_CHALLENGE_.
Print the listing below from its opening line through the line holding "from mathutils.bvhtree import BVHTree", both ends included.

________

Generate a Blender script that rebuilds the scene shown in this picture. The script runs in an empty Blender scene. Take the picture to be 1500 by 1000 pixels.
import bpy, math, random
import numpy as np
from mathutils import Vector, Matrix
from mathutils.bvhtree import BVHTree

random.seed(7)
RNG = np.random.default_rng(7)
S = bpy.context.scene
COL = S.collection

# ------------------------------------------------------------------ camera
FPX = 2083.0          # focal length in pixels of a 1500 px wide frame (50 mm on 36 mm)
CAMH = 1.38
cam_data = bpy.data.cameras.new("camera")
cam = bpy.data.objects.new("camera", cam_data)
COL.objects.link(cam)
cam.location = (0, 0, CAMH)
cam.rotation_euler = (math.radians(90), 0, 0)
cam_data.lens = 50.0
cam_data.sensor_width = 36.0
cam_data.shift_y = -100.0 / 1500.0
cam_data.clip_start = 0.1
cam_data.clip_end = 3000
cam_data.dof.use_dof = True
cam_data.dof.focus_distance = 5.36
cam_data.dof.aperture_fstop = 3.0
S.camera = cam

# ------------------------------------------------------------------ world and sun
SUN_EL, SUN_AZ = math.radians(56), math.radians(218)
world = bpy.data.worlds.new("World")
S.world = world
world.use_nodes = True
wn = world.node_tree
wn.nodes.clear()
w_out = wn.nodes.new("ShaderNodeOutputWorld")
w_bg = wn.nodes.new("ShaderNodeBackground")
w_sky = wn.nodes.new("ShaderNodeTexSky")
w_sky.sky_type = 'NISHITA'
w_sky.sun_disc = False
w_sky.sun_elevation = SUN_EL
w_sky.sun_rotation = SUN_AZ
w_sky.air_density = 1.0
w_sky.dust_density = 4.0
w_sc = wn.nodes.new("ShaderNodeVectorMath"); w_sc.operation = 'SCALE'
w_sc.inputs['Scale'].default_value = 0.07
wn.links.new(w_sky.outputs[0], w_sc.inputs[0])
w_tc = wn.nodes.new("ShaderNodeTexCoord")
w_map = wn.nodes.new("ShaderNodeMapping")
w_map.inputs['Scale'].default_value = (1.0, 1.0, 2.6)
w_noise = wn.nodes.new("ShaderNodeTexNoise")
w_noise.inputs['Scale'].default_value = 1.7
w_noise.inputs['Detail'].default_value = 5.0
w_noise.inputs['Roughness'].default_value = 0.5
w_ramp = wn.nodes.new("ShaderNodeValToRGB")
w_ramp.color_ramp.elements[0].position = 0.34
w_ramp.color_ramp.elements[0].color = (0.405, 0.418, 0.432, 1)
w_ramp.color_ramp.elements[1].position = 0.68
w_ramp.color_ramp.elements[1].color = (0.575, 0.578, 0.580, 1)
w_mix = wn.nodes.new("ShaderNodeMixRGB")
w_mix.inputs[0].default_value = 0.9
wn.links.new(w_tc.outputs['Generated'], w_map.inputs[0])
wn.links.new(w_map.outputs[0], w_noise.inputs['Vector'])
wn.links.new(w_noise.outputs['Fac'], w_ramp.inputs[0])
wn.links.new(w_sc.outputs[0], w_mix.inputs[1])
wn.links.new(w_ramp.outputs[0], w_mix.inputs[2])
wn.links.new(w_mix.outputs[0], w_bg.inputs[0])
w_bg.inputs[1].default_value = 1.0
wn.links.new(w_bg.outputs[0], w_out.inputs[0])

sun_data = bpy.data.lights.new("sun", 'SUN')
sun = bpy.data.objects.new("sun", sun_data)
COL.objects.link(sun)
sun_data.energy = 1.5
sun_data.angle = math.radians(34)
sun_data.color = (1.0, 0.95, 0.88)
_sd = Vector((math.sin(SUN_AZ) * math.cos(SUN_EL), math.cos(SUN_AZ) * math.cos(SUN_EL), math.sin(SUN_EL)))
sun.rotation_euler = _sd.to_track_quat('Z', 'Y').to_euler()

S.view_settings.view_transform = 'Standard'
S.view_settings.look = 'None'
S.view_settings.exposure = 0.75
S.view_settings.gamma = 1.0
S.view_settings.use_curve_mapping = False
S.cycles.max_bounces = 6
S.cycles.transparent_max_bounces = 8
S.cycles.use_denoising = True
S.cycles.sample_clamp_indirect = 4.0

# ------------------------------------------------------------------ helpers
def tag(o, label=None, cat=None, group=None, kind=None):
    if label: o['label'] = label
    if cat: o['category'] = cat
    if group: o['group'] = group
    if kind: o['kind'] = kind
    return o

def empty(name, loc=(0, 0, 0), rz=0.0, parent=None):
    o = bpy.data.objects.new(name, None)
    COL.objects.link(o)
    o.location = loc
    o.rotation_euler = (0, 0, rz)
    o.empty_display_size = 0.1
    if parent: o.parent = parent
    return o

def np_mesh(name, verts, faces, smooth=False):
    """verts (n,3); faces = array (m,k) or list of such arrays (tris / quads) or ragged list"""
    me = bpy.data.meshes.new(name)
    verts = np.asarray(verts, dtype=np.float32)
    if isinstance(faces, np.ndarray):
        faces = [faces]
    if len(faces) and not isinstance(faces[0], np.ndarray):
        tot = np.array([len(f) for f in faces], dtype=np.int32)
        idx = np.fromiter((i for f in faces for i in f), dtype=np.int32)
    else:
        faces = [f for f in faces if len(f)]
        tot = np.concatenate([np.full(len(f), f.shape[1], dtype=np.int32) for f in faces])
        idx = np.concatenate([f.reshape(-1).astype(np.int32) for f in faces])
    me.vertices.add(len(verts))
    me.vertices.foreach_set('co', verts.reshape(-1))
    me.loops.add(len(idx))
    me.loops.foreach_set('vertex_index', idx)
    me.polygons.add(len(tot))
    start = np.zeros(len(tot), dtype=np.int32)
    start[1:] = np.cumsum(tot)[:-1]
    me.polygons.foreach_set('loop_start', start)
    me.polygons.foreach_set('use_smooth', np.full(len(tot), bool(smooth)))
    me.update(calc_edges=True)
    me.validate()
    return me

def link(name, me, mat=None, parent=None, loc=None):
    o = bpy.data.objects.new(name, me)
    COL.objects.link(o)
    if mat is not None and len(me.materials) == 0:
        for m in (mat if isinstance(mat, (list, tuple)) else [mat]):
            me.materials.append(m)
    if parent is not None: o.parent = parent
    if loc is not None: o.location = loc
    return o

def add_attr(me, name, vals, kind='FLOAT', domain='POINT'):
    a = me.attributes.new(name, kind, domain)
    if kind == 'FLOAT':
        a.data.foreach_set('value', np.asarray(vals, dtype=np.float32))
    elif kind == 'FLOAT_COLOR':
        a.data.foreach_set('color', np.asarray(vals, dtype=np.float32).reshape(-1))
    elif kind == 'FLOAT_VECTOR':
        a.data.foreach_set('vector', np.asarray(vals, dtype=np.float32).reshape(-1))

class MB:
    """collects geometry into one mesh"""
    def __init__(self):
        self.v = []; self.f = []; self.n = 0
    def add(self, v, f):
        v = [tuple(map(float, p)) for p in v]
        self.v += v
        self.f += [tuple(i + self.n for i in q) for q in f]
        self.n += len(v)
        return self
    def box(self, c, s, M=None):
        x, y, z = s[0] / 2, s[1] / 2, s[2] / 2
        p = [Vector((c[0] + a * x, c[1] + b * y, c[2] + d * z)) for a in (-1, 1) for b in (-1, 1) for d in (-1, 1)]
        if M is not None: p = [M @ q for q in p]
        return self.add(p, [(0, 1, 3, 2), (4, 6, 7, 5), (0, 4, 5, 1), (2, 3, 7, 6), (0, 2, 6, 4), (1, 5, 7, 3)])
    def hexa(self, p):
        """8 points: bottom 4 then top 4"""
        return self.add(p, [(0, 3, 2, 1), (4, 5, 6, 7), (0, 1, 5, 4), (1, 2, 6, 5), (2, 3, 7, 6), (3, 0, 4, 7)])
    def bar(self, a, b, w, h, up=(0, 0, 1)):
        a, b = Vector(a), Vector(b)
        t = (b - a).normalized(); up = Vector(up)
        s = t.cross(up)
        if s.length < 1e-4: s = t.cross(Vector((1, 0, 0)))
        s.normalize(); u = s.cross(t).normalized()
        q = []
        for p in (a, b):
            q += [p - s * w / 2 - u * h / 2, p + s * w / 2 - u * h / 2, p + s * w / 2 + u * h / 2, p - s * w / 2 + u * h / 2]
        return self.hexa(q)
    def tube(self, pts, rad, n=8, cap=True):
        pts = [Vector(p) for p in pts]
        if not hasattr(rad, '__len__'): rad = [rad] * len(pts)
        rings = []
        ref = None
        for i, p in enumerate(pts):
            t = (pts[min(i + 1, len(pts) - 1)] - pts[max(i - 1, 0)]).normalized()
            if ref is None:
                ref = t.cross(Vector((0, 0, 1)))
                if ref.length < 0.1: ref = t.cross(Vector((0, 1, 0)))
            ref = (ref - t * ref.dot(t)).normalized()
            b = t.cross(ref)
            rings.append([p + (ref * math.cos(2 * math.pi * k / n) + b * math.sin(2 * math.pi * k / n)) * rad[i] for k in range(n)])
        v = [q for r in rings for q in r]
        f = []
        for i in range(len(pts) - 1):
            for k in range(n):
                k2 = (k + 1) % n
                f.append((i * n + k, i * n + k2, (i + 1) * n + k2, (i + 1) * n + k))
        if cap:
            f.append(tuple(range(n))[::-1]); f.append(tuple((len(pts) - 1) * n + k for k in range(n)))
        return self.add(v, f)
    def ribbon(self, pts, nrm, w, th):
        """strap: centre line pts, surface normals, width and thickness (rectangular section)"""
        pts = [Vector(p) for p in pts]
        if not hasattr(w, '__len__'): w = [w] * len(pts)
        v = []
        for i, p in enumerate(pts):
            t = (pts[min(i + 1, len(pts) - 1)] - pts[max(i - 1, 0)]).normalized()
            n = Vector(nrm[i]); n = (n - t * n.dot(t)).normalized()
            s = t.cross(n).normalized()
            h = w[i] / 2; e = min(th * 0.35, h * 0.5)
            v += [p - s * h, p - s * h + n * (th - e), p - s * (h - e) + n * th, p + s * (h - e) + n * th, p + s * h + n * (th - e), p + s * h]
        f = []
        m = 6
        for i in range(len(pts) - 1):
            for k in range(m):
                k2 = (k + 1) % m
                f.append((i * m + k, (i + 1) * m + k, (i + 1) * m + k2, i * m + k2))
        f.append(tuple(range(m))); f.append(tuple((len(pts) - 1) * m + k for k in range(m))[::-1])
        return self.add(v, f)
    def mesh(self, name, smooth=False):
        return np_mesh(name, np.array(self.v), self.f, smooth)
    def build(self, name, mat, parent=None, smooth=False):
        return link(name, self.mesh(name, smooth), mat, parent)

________

_ANSWER IN FULL_.
Generate a Blender script that rebuilds the scene shown in this picture. The script runs in an empty Blender scene. Take the picture to be 1500 by 1000 pixels.
import bpy, math, random
import numpy as np
from mathutils import Vector, Matrix
from mathutils.bvhtree import BVHTree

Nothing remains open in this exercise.